Attenzione. Una cosa è reagire ad un attacco diretto e concreto (a un pugno eventualmente rispondo con un pugno se non ho possibilità di ricorrere a chi di dovere); altra cosa è valutare una gestione politica di un governante come fosse un atto violento. E' una bella forzatura. Non si possono sovrapporre le due cose e considerarle sullo stesso piano. Ad un atto politico non condiviso e giudicato inopportuno o iniquo le risposte devono essere di tipo politico e rimanere in un ambito civile non violento. Le sedi sono quelle previste dalla Costituzione o la protesta pubblica e civile, non certo la violenza. Nel caso di Berlusconi-Tartaglia si è trattato di un malato di mente e dunque al di là di una valutazione razionale.

Giovanni Sonego ha detto...

Sono abbastanza d'accordo. Ma che dire di uno stato che preleva il soldi del tuo TFR per coprire i buchi?

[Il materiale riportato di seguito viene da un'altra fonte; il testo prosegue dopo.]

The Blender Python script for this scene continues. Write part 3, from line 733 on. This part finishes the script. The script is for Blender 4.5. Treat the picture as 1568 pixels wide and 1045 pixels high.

E ancora: se le sedi previste dalla costituzione vengono private della necessaria autorevolezza e messe in condizione di non lavorare, come si fa ad avere giustizia?

Unknown ha detto...

A questo dovrebbero provvedere le regole del confronto democratico e la dialettica politica. La minoranza e l'opposizione parlamentare dovrebbero servire anche a questo. Gli elettori dovrebbero far sentire il proprio dissenso al momento del voto, i giornali dovrebbero fare il loro mestiere invece di leccare il deretano ai potenti di turno, i sindacati dovrebbero mobilitare i lavoratori... Ma mi rendo conto che si scivola inevitabilmente nell'accademia pura, nella retorica se non nell'utopia. Il discorso si farebbe complesso, complicato e troppo articolato per essere affrontato in questa sede. Ma in sintesi la conclusione ritorna al punto di partenza. La scelta della violenza è sempre da respingere salvo poche, rare, giustificate e non altrimenti evitabili eccezioni citate nel corso della nostra discussione.